▸ Exercise prompt: From the first line of the data below, copy each line up to the one containing "random.seed(3)", and include that line too.

··· Data segment

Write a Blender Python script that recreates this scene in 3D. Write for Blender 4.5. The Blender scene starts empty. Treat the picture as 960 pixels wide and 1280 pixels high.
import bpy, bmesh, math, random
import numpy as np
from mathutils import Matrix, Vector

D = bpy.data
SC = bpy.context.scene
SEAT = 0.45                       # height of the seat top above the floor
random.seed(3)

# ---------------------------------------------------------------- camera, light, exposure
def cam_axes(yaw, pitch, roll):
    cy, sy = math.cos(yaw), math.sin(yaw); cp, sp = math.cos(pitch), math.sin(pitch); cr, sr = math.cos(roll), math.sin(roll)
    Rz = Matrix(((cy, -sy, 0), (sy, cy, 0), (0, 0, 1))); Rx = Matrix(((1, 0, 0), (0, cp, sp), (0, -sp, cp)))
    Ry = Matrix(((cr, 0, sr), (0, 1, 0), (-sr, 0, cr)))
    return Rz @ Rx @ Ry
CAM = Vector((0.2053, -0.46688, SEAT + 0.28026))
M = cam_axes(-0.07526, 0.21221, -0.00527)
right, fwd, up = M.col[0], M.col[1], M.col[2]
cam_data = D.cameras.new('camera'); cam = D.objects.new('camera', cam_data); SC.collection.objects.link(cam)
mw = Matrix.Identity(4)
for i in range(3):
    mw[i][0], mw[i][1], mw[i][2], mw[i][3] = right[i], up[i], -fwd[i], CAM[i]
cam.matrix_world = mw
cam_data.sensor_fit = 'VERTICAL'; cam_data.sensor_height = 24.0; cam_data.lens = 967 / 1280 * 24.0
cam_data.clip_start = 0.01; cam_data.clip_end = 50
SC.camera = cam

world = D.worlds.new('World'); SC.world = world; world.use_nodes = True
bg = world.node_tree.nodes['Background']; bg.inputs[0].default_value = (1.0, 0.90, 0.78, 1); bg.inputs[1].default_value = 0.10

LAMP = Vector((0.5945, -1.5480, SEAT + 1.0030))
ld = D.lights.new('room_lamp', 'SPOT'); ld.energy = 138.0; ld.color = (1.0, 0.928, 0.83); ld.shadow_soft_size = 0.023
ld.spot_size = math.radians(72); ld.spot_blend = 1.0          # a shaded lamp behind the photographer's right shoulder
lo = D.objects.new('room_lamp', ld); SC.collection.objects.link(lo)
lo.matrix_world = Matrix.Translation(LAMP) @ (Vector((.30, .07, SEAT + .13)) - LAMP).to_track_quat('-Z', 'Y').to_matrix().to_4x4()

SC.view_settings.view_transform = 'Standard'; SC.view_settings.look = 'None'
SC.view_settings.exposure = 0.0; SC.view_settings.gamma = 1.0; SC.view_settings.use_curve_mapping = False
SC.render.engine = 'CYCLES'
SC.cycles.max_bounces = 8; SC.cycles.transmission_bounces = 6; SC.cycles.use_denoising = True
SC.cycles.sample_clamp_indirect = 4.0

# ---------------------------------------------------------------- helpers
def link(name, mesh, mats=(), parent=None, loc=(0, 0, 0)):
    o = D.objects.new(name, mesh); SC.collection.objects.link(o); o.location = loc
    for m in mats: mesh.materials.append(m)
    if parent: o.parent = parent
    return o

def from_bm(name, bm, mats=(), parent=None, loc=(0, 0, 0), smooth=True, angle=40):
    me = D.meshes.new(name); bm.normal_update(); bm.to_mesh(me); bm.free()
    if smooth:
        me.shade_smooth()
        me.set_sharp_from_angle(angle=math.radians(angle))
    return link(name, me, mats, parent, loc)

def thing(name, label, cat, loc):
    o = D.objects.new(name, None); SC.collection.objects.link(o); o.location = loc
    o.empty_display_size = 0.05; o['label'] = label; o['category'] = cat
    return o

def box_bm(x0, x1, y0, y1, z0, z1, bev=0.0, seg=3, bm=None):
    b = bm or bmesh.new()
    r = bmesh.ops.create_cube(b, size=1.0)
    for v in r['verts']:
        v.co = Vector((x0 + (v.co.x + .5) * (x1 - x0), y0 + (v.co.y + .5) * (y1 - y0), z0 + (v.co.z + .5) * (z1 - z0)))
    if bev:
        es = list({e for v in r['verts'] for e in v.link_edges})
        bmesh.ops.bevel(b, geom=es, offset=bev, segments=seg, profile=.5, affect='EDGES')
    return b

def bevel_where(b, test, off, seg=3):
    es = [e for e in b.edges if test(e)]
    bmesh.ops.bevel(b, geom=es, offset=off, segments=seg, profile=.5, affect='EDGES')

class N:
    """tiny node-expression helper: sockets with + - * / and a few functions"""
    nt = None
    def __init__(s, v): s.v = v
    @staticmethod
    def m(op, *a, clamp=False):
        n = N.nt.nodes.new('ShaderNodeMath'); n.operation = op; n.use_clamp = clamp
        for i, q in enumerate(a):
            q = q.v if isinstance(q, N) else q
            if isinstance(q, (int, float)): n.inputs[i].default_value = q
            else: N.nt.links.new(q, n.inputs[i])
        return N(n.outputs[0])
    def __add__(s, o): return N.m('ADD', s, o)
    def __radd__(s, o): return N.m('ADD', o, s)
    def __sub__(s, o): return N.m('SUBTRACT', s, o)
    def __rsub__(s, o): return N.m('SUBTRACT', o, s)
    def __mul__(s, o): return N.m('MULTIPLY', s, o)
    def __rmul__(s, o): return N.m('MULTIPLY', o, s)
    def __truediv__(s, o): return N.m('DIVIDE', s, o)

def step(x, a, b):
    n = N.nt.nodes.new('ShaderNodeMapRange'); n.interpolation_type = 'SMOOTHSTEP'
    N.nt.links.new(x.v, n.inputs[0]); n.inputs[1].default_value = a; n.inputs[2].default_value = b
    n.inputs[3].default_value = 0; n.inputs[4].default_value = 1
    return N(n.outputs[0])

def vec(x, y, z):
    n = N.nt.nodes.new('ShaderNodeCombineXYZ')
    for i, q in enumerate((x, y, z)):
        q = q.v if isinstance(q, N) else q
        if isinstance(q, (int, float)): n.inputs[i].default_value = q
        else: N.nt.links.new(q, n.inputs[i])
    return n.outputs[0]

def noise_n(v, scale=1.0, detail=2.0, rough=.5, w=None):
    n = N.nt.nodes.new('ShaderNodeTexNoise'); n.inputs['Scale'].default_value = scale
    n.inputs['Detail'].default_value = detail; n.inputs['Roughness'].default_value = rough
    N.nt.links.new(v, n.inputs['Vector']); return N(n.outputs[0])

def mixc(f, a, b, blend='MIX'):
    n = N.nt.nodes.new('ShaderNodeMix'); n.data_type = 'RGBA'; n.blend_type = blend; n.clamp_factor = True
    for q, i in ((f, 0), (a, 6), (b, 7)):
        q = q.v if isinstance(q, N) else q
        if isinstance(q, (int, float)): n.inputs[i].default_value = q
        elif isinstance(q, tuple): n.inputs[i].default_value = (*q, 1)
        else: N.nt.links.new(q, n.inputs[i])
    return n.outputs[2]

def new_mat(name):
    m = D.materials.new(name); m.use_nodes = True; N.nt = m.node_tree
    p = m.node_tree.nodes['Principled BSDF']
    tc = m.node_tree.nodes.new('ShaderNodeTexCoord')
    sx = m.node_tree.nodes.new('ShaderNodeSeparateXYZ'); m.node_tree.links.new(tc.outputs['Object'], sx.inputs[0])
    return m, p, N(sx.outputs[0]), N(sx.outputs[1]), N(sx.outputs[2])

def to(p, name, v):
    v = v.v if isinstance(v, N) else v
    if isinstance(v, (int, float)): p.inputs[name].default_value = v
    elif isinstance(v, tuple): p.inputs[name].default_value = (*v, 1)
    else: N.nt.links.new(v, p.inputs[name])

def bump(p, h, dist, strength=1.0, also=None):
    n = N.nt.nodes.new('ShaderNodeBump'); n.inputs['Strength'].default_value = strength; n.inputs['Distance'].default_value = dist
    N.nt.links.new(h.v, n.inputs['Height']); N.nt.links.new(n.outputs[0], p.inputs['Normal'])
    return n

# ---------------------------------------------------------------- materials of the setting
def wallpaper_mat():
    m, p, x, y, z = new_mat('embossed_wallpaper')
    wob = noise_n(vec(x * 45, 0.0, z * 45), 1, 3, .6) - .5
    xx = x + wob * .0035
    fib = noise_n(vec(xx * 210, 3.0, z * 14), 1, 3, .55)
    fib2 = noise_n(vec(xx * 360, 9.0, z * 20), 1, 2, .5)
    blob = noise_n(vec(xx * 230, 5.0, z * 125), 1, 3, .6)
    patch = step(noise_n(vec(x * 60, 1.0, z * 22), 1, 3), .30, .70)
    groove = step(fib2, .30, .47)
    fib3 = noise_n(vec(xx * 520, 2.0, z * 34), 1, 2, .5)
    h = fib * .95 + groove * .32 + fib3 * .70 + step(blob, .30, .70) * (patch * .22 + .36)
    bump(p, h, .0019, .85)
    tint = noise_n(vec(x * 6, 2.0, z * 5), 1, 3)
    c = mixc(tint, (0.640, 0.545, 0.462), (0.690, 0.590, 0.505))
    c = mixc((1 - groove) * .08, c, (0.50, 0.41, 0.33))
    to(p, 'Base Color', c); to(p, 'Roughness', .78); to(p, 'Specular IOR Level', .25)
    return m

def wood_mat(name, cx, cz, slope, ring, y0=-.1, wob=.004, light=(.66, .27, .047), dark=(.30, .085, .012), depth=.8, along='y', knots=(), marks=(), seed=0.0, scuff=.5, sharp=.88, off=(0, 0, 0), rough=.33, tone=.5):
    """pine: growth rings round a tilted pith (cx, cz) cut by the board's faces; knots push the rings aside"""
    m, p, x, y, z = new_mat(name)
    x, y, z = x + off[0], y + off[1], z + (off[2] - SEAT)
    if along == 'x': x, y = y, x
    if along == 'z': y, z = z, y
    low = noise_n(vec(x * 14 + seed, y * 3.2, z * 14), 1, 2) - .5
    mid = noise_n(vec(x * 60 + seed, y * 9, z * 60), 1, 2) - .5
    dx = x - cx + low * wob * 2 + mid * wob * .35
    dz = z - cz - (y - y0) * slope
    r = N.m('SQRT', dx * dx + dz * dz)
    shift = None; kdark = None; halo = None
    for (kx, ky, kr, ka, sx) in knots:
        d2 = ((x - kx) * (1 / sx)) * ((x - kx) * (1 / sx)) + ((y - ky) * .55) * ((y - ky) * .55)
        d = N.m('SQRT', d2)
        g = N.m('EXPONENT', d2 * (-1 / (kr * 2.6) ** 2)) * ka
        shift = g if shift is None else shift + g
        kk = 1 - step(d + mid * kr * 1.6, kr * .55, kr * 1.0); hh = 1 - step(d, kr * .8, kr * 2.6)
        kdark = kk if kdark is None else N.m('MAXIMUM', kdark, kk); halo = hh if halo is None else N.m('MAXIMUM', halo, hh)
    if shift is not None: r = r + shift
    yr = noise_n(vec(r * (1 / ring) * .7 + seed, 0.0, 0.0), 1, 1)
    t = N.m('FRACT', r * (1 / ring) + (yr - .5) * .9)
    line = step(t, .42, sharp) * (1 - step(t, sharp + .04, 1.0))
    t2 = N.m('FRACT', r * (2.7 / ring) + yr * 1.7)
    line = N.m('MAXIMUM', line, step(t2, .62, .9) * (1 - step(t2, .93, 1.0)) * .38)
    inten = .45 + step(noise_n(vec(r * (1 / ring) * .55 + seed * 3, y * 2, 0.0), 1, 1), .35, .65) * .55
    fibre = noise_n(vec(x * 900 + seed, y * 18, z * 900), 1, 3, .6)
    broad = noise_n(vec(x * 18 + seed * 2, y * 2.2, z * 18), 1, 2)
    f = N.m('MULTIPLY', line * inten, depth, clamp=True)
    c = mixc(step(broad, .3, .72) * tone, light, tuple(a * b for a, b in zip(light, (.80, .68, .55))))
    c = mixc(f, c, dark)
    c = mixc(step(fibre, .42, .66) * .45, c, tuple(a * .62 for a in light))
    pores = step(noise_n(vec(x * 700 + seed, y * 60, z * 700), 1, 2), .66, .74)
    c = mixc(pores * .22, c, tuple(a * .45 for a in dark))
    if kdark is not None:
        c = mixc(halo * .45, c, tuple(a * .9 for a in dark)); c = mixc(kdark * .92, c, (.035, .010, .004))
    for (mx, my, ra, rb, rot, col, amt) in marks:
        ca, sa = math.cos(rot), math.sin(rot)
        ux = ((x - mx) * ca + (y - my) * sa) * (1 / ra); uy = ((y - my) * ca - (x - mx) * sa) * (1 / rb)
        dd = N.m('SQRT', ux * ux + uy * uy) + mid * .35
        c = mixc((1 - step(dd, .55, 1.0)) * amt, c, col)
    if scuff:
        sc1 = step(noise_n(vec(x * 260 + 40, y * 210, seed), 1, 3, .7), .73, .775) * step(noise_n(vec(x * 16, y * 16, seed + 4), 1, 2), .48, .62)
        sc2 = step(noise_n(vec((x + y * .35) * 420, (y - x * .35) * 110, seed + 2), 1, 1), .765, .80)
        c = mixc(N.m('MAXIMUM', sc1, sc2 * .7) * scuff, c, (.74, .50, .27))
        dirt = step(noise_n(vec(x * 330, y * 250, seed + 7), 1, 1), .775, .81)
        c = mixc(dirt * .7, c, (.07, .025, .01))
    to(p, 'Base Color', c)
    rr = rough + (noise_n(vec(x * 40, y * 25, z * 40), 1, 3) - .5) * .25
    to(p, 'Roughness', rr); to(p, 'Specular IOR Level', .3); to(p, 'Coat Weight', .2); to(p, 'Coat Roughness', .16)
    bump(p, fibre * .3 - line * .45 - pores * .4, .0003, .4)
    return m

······

▸ Answer below:
Write a Blender Python script that recreates this scene in 3D. Write for Blender 4.5. The Blender scene starts empty. Treat the picture as 960 pixels wide and 1280 pixels high.
import bpy, bmesh, math, random
import numpy as np
from mathutils import Matrix, Vector

D = bpy.data
SC = bpy.context.scene
SEAT = 0.45                       # height of the seat top above the floor
random.seed(3)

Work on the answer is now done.